If this administration is truly against high taxes, then why are relief measures skewed toward foreign capital, while local businesses continue to struggle under the weight of statutory obligations, import duties, and erratic policy implementation?
4. Empty Consultations Without Tangible Action
We support dialogue. We support stakeholder engagement. But let us not confuse consultation for transformation. The ZAM visit to State House is symbolic—but what has it yielded for the struggling medium-sized manufacturer in Ndola, the cashew processor in Mongu, or the agro-packager in Chipata?
The Zambian economy needs more than statements. It needs structural reform.
5. A Vision Grounded in Integrity and Practical Economics
The opposition, under our leadership, is not interested in bitterness or blanket criticism. We are not here to oppose for opposition’s sake. We are here to offer the Zambian people real economic alternatives:
A transparent tax regime that rewards local value addition and supports Zambian entrepreneurs—not just foreign investors.

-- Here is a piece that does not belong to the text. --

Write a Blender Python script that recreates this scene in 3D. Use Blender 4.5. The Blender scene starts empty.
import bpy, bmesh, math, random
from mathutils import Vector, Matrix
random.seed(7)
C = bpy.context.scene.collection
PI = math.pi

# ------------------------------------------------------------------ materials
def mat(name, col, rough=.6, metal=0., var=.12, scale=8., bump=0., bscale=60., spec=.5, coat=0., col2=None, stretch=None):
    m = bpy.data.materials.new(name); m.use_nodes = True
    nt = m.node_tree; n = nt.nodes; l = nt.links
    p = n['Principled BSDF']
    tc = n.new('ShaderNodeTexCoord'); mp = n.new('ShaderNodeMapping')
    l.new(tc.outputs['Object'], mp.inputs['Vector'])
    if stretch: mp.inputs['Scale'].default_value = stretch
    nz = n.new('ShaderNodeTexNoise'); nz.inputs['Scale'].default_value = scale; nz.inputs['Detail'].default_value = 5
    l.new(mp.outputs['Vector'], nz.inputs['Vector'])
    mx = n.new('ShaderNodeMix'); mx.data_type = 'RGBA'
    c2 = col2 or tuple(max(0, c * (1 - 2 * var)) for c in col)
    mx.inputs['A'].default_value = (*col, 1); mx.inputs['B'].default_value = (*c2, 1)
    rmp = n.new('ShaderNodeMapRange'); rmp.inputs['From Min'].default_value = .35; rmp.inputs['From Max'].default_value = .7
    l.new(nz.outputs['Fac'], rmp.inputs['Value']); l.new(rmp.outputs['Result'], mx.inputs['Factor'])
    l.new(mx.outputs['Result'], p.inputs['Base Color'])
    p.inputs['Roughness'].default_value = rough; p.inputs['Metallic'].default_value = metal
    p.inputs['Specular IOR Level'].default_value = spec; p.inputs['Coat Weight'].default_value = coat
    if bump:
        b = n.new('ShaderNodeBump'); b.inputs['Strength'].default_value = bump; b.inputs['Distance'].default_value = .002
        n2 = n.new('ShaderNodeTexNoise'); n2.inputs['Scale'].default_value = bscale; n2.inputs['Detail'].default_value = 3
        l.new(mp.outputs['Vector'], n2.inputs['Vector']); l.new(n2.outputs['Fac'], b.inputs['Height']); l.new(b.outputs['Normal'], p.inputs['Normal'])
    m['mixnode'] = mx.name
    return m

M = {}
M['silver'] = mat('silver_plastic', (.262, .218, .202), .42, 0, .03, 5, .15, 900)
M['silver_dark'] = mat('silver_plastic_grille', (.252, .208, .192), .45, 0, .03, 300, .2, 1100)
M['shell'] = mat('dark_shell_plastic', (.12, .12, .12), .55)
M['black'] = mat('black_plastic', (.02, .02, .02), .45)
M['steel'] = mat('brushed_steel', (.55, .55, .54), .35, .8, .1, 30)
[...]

A targeted industrial policy that reduces reliance on imports through strategic local production incentives.
A stable macroeconomic environment with affordable financing for industry, and not just handshakes at State House.
A fiscal policy that prioritizes productivity over punitive taxation.
The Zambian people are tired of soundbites. They deserve substance. We call on this administration to stop shifting blame to manufacturers, traders, or external factors. Leadership means accepting responsibility for the economic direction of the country and implementing policies that genuinely improve people’s lives.
The opposition stands ready with ideas, facts, and a patriotic vision, not just criticism, but a better path forward.